Variable Rate Planting

When you plant seeds, you don’t plant them one at a time. You drop them at a certain rate over a specific area of land and hope you don’t over or under plant. A lot of precision ag is about trying to predict what rate to drop what seed over what land.

Previous generations of planters could do little more than plant seeds uniformly across an entire field. Today’s planters, however, have the ability to adjust their planting rate dynamically on the fly, allowing someone to plant at variable rates within a single field. This lets a grower target the quality and composition of ALL portions of a single field, instead of having to just target the average and hoping for the best in the non-average parts of the field.

What is Agtech going to be?

Technology is modernizing agriculture with the force of a high-pressure hose. We’re constantly on the cusp of the next big thing. We’ve seen an unprecedented explosion in technology’s ability to quickly bridge the gap between imagination and reality. Every year, a new trend or experiment emerges that informs all of the years that follow.

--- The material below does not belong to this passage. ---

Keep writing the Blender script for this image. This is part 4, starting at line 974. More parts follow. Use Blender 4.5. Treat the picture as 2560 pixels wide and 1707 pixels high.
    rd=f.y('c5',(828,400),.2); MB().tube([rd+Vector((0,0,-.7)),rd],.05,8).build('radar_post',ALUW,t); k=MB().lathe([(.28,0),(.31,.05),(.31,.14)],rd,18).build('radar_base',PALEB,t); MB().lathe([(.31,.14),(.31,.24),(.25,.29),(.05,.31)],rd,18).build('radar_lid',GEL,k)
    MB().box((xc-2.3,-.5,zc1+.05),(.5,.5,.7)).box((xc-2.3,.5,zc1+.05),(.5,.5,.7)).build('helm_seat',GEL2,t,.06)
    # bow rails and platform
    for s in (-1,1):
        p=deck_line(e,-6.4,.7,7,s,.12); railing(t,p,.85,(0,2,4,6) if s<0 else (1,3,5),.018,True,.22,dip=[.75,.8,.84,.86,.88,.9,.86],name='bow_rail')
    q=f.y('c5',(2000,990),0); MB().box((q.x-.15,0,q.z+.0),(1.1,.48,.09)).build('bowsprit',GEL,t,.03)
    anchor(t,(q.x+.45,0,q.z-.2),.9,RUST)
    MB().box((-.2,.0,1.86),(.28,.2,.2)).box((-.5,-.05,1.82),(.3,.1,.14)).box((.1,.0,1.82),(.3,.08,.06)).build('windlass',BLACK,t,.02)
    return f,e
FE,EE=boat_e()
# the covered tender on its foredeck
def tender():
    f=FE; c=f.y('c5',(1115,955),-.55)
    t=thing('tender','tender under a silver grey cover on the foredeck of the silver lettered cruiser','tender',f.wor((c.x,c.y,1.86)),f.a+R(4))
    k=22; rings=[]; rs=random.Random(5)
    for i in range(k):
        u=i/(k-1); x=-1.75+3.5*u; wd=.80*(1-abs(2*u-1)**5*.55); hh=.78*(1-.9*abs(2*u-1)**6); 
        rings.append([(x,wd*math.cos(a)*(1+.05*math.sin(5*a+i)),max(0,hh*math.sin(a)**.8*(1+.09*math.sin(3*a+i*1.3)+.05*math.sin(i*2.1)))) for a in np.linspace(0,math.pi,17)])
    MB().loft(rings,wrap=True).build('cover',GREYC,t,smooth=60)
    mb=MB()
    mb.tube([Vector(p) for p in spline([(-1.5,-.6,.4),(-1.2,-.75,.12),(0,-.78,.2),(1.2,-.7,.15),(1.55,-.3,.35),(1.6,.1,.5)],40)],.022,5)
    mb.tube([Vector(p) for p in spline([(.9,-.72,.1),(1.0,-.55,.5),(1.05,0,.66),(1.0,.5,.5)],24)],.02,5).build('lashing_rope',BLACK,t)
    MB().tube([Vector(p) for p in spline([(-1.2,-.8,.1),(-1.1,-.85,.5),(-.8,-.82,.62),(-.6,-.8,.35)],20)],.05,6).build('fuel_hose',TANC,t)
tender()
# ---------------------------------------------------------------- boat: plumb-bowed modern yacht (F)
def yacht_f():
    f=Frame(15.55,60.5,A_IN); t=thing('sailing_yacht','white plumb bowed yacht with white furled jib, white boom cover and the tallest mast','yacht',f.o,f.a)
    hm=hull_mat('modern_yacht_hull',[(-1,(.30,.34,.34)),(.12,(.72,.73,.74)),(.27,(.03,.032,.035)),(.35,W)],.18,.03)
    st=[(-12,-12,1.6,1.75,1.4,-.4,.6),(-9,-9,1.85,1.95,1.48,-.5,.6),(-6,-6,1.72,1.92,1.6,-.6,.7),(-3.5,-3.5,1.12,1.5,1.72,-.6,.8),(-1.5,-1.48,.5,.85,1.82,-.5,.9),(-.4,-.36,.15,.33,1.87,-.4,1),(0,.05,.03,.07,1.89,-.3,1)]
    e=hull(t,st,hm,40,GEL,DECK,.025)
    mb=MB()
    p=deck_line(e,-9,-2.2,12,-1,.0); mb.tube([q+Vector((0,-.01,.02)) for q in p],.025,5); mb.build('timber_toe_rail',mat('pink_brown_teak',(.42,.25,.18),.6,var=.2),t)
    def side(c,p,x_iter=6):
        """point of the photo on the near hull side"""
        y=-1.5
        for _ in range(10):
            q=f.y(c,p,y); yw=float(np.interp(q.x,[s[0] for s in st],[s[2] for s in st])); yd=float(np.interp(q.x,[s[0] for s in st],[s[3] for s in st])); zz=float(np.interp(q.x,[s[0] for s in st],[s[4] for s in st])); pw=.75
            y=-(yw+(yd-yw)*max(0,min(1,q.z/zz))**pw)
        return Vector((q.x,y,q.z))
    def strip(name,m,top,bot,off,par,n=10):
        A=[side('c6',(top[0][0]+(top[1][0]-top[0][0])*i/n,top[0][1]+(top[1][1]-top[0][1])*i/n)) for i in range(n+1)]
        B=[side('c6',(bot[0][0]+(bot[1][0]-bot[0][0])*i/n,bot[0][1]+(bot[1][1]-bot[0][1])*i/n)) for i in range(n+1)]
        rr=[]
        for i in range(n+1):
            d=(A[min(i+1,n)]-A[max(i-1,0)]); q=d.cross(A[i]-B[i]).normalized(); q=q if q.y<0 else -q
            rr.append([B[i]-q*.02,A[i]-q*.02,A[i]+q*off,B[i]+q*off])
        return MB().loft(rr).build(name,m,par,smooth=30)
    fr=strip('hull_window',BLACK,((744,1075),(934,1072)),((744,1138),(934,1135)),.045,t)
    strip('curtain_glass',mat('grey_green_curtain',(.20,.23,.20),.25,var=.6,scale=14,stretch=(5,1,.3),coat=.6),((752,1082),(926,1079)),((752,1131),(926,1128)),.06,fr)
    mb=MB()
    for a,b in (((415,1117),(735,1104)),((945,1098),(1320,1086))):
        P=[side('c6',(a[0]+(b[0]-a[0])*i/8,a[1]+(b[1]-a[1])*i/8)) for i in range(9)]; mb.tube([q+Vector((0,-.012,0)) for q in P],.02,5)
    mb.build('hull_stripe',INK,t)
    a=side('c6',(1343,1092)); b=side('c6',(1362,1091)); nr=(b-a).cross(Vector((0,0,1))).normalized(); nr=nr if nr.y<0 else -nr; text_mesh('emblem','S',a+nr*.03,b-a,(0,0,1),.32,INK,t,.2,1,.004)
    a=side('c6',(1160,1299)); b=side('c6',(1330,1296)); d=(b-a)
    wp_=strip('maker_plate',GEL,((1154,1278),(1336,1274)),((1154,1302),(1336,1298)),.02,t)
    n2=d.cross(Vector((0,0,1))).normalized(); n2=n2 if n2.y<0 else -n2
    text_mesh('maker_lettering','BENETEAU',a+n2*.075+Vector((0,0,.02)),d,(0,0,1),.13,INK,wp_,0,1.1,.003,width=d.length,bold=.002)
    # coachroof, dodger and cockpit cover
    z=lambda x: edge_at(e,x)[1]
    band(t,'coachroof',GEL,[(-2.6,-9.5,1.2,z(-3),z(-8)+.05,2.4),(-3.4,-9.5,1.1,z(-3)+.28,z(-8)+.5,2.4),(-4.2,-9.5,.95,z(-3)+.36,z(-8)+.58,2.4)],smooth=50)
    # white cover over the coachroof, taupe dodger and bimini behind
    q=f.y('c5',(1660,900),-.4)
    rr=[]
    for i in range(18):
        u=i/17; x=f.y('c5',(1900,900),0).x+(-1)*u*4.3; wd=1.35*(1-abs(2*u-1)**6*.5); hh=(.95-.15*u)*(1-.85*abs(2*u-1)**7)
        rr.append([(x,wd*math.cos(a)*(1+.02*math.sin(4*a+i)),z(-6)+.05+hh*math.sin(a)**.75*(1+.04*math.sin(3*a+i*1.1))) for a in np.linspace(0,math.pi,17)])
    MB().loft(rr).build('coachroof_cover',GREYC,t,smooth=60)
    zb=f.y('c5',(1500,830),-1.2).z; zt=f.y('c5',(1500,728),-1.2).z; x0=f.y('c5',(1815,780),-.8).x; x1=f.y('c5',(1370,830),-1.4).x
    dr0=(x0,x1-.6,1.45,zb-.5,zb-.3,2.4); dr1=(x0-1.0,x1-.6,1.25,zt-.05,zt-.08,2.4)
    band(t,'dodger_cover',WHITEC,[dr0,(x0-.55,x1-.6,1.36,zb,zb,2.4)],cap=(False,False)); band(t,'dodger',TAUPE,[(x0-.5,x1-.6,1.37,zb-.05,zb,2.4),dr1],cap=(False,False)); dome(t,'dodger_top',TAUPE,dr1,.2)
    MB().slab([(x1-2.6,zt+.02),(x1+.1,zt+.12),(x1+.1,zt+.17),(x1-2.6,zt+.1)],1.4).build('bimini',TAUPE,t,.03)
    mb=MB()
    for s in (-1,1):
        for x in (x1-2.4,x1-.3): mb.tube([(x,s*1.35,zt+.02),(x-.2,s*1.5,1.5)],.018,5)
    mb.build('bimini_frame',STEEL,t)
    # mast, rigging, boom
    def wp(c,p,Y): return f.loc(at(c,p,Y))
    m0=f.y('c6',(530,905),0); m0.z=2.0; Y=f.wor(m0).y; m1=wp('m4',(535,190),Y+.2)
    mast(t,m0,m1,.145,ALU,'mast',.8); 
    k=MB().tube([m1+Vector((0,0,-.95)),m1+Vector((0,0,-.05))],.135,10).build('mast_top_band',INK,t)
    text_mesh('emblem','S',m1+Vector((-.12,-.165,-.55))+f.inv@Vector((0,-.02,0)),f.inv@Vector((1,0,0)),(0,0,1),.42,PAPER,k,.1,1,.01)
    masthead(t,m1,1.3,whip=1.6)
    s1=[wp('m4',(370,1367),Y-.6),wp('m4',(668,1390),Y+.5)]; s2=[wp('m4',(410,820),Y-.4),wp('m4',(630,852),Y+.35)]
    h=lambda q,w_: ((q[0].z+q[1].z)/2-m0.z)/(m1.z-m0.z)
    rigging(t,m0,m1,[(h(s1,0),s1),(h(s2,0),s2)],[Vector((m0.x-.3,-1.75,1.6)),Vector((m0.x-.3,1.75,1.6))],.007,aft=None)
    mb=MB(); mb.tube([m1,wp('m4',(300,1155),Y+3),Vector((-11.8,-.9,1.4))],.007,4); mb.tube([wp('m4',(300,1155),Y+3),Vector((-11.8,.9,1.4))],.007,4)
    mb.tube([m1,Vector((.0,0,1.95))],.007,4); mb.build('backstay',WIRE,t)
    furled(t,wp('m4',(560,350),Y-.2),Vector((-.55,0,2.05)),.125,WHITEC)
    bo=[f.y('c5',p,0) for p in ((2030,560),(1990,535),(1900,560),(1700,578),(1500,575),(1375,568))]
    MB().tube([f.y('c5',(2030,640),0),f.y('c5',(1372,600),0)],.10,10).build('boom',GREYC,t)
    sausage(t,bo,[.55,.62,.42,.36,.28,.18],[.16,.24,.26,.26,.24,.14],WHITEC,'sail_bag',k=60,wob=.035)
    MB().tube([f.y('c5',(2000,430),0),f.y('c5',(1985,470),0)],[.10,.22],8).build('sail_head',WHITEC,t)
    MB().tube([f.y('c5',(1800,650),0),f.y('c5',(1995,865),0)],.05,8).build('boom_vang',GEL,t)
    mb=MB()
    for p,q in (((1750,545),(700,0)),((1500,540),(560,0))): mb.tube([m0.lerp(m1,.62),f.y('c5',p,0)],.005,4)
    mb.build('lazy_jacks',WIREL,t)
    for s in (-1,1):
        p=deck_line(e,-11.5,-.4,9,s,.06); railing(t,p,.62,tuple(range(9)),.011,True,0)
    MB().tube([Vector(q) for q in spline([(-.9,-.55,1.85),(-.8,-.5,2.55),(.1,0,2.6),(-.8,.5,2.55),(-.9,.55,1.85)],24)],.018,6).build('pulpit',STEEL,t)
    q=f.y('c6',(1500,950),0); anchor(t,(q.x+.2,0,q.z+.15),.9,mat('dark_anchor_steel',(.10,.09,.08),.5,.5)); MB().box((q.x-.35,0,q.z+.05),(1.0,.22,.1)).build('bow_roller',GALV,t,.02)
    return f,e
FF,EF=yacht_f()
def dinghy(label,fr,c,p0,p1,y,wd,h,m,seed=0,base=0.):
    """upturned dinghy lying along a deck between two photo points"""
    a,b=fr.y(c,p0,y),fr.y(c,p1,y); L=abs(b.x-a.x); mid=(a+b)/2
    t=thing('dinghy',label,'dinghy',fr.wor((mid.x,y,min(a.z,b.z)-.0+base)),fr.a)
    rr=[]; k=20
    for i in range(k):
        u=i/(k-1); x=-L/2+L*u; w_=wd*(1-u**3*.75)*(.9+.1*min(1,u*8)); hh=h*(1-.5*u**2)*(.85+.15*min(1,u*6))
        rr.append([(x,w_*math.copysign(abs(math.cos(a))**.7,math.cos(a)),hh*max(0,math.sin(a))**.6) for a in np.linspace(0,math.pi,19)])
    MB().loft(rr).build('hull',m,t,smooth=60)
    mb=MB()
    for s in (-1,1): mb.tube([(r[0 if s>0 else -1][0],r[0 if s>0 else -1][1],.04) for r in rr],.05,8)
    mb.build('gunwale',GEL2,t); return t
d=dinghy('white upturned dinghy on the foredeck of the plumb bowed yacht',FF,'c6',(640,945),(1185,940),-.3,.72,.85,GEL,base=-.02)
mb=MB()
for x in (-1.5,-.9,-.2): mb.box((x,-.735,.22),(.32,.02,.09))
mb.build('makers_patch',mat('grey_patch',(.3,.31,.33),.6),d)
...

I have no idea what the concept of the farm will look like in ten years . Drones are only now becoming cost effective. Supply chain automation, drones, robots that can pick produce, and infrared tracking systems to monitor chickens—we are not that many years away from no longer needing manual intervention to move food from farm to human consumption.

Of course, agribusiness has had its share of Icaruses who plunge out of that sky, and in a hungry industry there is little room to trip or falter. Like any company that’s been able to ride the wave of an industry explosion, Skyward has learned a few things from our work as a software developer on AgTech that we think apply to business beyond the planting and harvesting of seeds.

What can ag tech teach us?

To prepare, to think in possibilities, to examine where your organization fits a need in your supply chain, and to observe how other industries, like AgTech, are applying data to create software that drives innovation and creates new markets.

It appears that I got that shiny new world of technology that fascinated me as a kid.